> Available data:
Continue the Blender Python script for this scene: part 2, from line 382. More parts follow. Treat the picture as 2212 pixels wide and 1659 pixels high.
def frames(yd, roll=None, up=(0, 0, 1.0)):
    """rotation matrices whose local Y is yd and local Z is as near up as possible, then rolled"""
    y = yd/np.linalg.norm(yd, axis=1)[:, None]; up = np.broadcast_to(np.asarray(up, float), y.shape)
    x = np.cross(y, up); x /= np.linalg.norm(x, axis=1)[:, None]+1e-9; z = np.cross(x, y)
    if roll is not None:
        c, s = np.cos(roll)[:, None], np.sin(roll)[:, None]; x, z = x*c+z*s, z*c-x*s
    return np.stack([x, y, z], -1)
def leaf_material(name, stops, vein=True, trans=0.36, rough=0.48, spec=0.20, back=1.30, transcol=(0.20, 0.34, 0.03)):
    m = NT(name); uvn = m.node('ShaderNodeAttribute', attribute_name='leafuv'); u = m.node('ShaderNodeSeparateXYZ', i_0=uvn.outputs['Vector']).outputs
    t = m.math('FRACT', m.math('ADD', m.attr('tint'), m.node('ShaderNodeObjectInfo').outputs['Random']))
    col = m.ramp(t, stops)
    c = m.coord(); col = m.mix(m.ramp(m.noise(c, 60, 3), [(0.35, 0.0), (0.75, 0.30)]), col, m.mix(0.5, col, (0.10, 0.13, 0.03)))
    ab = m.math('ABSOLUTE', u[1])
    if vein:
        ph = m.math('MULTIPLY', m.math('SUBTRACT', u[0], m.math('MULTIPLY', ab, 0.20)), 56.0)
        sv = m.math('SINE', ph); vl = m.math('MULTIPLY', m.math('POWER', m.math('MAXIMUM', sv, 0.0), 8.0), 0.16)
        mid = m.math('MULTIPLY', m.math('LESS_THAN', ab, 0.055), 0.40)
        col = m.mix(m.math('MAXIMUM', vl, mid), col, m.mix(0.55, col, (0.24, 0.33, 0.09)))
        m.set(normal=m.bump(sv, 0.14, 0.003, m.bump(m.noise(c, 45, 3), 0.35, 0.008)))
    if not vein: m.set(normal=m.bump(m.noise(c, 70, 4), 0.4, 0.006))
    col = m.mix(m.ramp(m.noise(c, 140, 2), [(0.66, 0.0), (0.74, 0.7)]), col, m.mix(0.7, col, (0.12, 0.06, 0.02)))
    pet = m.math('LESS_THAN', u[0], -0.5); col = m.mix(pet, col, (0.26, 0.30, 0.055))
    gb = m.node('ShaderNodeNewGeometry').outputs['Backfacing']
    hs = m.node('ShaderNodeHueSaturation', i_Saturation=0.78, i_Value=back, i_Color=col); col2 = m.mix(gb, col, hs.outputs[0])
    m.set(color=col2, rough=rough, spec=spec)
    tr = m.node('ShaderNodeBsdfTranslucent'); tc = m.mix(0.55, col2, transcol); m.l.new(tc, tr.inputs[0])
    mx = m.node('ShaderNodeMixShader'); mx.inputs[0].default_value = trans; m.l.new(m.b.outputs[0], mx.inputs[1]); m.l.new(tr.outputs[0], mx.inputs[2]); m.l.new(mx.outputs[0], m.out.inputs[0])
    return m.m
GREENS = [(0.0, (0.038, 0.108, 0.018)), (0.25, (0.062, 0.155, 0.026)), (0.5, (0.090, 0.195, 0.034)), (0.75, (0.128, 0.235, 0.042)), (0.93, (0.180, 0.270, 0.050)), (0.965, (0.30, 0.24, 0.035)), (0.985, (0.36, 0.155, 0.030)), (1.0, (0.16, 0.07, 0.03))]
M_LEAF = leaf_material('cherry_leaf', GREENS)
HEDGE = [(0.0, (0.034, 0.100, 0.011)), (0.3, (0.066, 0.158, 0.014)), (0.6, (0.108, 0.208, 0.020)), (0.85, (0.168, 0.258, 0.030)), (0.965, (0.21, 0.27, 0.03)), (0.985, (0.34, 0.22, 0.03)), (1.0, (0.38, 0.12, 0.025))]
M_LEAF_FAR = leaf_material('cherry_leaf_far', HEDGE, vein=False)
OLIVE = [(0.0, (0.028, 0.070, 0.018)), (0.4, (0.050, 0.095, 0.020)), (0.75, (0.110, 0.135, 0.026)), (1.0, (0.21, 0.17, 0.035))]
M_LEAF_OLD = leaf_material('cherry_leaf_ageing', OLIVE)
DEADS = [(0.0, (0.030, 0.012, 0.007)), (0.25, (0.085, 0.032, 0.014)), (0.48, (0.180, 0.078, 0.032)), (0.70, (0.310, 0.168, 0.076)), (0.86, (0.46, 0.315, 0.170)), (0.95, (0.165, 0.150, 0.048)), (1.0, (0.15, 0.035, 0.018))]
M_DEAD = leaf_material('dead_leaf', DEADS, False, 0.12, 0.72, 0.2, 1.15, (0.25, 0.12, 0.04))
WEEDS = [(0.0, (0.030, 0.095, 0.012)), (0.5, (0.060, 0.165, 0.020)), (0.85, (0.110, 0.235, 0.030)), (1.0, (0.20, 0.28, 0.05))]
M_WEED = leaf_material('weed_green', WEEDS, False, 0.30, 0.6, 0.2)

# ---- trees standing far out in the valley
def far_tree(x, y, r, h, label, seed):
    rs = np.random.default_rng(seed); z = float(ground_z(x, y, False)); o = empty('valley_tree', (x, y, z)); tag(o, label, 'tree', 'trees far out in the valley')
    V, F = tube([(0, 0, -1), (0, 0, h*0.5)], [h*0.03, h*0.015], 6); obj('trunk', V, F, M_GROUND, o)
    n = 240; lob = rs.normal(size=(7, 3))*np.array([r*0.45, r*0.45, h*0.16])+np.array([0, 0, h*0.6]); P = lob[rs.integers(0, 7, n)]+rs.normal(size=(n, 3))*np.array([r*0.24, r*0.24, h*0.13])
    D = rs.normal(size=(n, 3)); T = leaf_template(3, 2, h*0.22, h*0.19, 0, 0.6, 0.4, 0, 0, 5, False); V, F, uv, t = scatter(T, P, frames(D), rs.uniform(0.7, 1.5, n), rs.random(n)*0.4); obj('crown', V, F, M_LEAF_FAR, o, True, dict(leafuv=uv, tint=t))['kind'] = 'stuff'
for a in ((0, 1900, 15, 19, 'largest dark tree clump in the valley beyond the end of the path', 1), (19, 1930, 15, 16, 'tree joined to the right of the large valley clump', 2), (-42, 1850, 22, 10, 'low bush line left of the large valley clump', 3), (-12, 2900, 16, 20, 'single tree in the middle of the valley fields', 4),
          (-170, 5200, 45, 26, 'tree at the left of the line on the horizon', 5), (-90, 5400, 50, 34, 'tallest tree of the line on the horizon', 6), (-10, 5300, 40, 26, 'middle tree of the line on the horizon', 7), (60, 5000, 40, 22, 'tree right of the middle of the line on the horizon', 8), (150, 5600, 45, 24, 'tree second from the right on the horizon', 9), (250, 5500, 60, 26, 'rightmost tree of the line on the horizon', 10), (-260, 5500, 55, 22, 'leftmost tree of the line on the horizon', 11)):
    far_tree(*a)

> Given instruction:
Repeat the listing in full, keeping every line exactly as it is.

> Answer for the task:
Continue the Blender Python script for this scene: part 2, from line 382. More parts follow. Treat the picture as 2212 pixels wide and 1659 pixels high.
def frames(yd, roll=None, up=(0, 0, 1.0)):
    """rotation matrices whose local Y is yd and local Z is as near up as possible, then rolled"""
    y = yd/np.linalg.norm(yd, axis=1)[:, None]; up = np.broadcast_to(np.asarray(up, float), y.shape)
    x = np.cross(y, up); x /= np.linalg.norm(x, axis=1)[:, None]+1e-9; z = np.cross(x, y)
    if roll is not None:
        c, s = np.cos(roll)[:, None], np.sin(roll)[:, None]; x, z = x*c+z*s, z*c-x*s
    return np.stack([x, y, z], -1)
def leaf_material(name, stops, vein=True, trans=0.36, rough=0.48, spec=0.20, back=1.30, transcol=(0.20, 0.34, 0.03)):
    m = NT(name); uvn = m.node('ShaderNodeAttribute', attribute_name='leafuv'); u = m.node('ShaderNodeSeparateXYZ', i_0=uvn.outputs['Vector']).outputs
    t = m.math('FRACT', m.math('ADD', m.attr('tint'), m.node('ShaderNodeObjectInfo').outputs['Random']))
    col = m.ramp(t, stops)
    c = m.coord(); col = m.mix(m.ramp(m.noise(c, 60, 3), [(0.35, 0.0), (0.75, 0.30)]), col, m.mix(0.5, col, (0.10, 0.13, 0.03)))
    ab = m.math('ABSOLUTE', u[1])
    if vein:
        ph = m.math('MULTIPLY', m.math('SUBTRACT', u[0], m.math('MULTIPLY', ab, 0.20)), 56.0)
        sv = m.math('SINE', ph); vl = m.math('MULTIPLY', m.math('POWER', m.math('MAXIMUM', sv, 0.0), 8.0), 0.16)
        mid = m.math('MULTIPLY', m.math('LESS_THAN', ab, 0.055), 0.40)
        col = m.mix(m.math('MAXIMUM', vl, mid), col, m.mix(0.55, col, (0.24, 0.33, 0.09)))
        m.set(normal=m.bump(sv, 0.14, 0.003, m.bump(m.noise(c, 45, 3), 0.35, 0.008)))
    if not vein: m.set(normal=m.bump(m.noise(c, 70, 4), 0.4, 0.006))
    col = m.mix(m.ramp(m.noise(c, 140, 2), [(0.66, 0.0), (0.74, 0.7)]), col, m.mix(0.7, col, (0.12, 0.06, 0.02)))
    pet = m.math('LESS_THAN', u[0], -0.5); col = m.mix(pet, col, (0.26, 0.30, 0.055))
    gb = m.node('ShaderNodeNewGeometry').outputs['Backfacing']
    hs = m.node('ShaderNodeHueSaturation', i_Saturation=0.78, i_Value=back, i_Color=col); col2 = m.mix(gb, col, hs.outputs[0])
    m.set(color=col2, rough=rough, spec=spec)
    tr = m.node('ShaderNodeBsdfTranslucent'); tc = m.mix(0.55, col2, transcol); m.l.new(tc, tr.inputs[0])
    mx = m.node('ShaderNodeMixShader'); mx.inputs[0].default_value = trans; m.l.new(m.b.outputs[0], mx.inputs[1]); m.l.new(tr.outputs[0], mx.inputs[2]); m.l.new(mx.outputs[0], m.out.inputs[0])
    return m.m
GREENS = [(0.0, (0.038, 0.108, 0.018)), (0.25, (0.062, 0.155, 0.026)), (0.5, (0.090, 0.195, 0.034)), (0.75, (0.128, 0.235, 0.042)), (0.93, (0.180, 0.270, 0.050)), (0.965, (0.30, 0.24, 0.035)), (0.985, (0.36, 0.155, 0.030)), (1.0, (0.16, 0.07, 0.03))]
M_LEAF = leaf_material('cherry_leaf', GREENS)
HEDGE = [(0.0, (0.034, 0.100, 0.011)), (0.3, (0.066, 0.158, 0.014)), (0.6, (0.108, 0.208, 0.020)), (0.85, (0.168, 0.258, 0.030)), (0.965, (0.21, 0.27, 0.03)), (0.985, (0.34, 0.22, 0.03)), (1.0, (0.38, 0.12, 0.025))]
M_LEAF_FAR = leaf_material('cherry_leaf_far', HEDGE, vein=False)
OLIVE = [(0.0, (0.028, 0.070, 0.018)), (0.4, (0.050, 0.095, 0.020)), (0.75, (0.110, 0.135, 0.026)), (1.0, (0.21, 0.17, 0.035))]
M_LEAF_OLD = leaf_material('cherry_leaf_ageing', OLIVE)
DEADS = [(0.0, (0.030, 0.012, 0.007)), (0.25, (0.085, 0.032, 0.014)), (0.48, (0.180, 0.078, 0.032)), (0.70, (0.310, 0.168, 0.076)), (0.86, (0.46, 0.315, 0.170)), (0.95, (0.165, 0.150, 0.048)), (1.0, (0.15, 0.035, 0.018))]
M_DEAD = leaf_material('dead_leaf', DEADS, False, 0.12, 0.72, 0.2, 1.15, (0.25, 0.12, 0.04))
WEEDS = [(0.0, (0.030, 0.095, 0.012)), (0.5, (0.060, 0.165, 0.020)), (0.85, (0.110, 0.235, 0.030)), (1.0, (0.20, 0.28, 0.05))]
M_WEED = leaf_material('weed_green', WEEDS, False, 0.30, 0.6, 0.2)

# ---- trees standing far out in the valley
def far_tree(x, y, r, h, label, seed):
    rs = np.random.default_rng(seed); z = float(ground_z(x, y, False)); o = empty('valley_tree', (x, y, z)); tag(o, label, 'tree', 'trees far out in the valley')
    V, F = tube([(0, 0, -1), (0, 0, h*0.5)], [h*0.03, h*0.015], 6); obj('trunk', V, F, M_GROUND, o)
    n = 240; lob = rs.normal(size=(7, 3))*np.array([r*0.45, r*0.45, h*0.16])+np.array([0, 0, h*0.6]); P = lob[rs.integers(0, 7, n)]+rs.normal(size=(n, 3))*np.array([r*0.24, r*0.24, h*0.13])
    D = rs.normal(size=(n, 3)); T = leaf_template(3, 2, h*0.22, h*0.19, 0, 0.6, 0.4, 0, 0, 5, False); V, F, uv, t = scatter(T, P, frames(D), rs.uniform(0.7, 1.5, n), rs.random(n)*0.4); obj('crown', V, F, M_LEAF_FAR, o, True, dict(leafuv=uv, tint=t))['kind'] = 'stuff'
for a in ((0, 1900, 15, 19, 'largest dark tree clump in the valley beyond the end of the path', 1), (19, 1930, 15, 16, 'tree joined to the right of the large valley clump', 2), (-42, 1850, 22, 10, 'low bush line left of the large valley clump', 3), (-12, 2900, 16, 20, 'single tree in the middle of the valley fields', 4),
          (-170, 5200, 45, 26, 'tree at the left of the line on the horizon', 5), (-90, 5400, 50, 34, 'tallest tree of the line on the horizon', 6), (-10, 5300, 40, 26, 'middle tree of the line on the horizon', 7), (60, 5000, 40, 22, 'tree right of the middle of the line on the horizon', 8), (150, 5600, 45, 24, 'tree second from the right on the horizon', 9), (250, 5500, 60, 26, 'rightmost tree of the line on the horizon', 10), (-260, 5500, 55, 22, 'leftmost tree of the line on the horizon', 11)):
    far_tree(*a)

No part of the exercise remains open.